Who needs Google? Email/Calendar/Etc.

A few months back I decided to make a more concerted effort at taking control of my own digital situation. Although the whole “Google is spying on you” shit does concern me a little, that wasn’t the real impetus here. Plus it’d be useless anyway since I still use, and love, my Android phone.

The fact is, I was fucking sick of getting “JOIN GOOGLE PLUS OR SHIT WON’T WORK” crap from Youtube, Gmail, etc. 

It’s worth pointing out that the route I chose to go isn’t free. It’s not cripplingly expensive, but not free, and a lot of people will be concerned about that. But here’s what I went with.

  1. Registered another domain name. I could have used halfassedlabs.com for this, but since it may get used for important stuff wherein one might not want to call oneself half-assed, I picked something new. $20 a year. I use Dynadot.com to register, they don’t fuck around like GoDaddy and are pretty good support wise.
  2. Signed up for email (mobile-enabled) at Rackspace. $2 per account per month, but minimum of 5 accounts. Mobile sync is $1 per mailbox per month in addition. Rackspace isn’t perfect but they’ve been around a good while and are pretty reliable, plus their webmail interface is… functional, and with spam filtering. But it’s the next bit that’s important. (**See note below for secret awesome here)
  3. Attached the Rackspace accounts to my phone. You can actually add it as a faux-Exchange account (you don’t need their Exchange), which lets you use their calendar app too. Thing is, the non-Gmail email and calendar apps that are built in to Android are pretty crap. Sooo…
  4. Installed Pigeon mail and Cal. Both are streamlined, attractive, functional programs that do the job nicely (Cal is especially pretty). Cal also has a great built-in ToDo list.

At this point, everything is functional. The next steps are to point my Gmail addresses to the new account so I don’t miss anything (already done), and to start updating my assorted account  Eventually I’ll start updating friends to the new account, and finally, turn off Gmail entirely.
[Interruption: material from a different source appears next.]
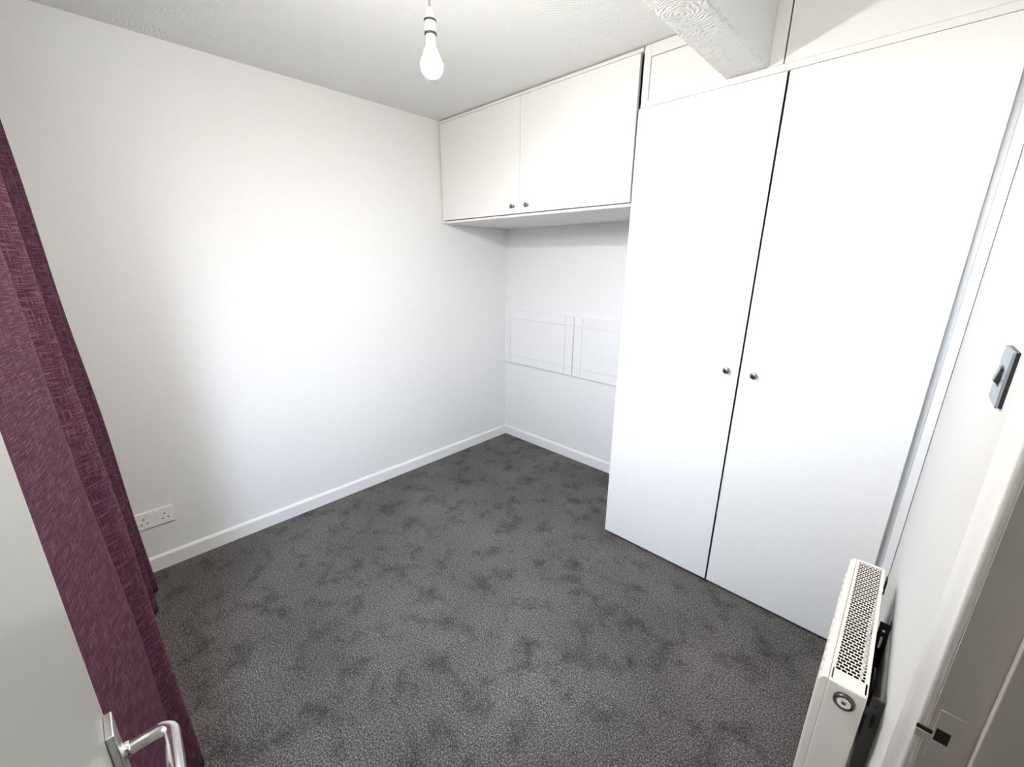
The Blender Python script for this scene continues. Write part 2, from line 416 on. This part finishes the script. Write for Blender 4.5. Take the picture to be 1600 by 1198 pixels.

Now, it’s important to note that this is made all the easier for me in that I have huge amounts of experience dealing with email setups. I’ve managed Exchange and some other servers, worked as a help desk tech (officially and for friends and family) for nearly two decades, and just generally know what I’m doing. But that’s not to say the inexperienced can’t stumble through this. Rackspace has great support, as I said.

** And there’s one more massive bonus to this whole concept, a trick I’ve exploited for ages. It has to do with helping you filter spam more intelligently. There’s an email concept called a “catch-all”. That is, let’s say I had email set up as dude@halfassedlabs.com, and my catch-all forwarded to that. Any email that went to a non-existent account would then come to me. Why is that good? 

Because I can invite email addresses on the fly, whenever I want and however I want, for anything. Ordering something from, say, Target? Target@halfassedlabs.com. Or Walmart@, or shadyebayreseller@, etc. I can get the mail if I really need it. And if I start getting flooded with spam from one, I know exactly which site sold my email info. And I can create a forward so that all of those get deleted or go to a junkmail account. 

I literally still use the old junkmail@ account from my first domain name from 2000. It’s the most useful thing ever.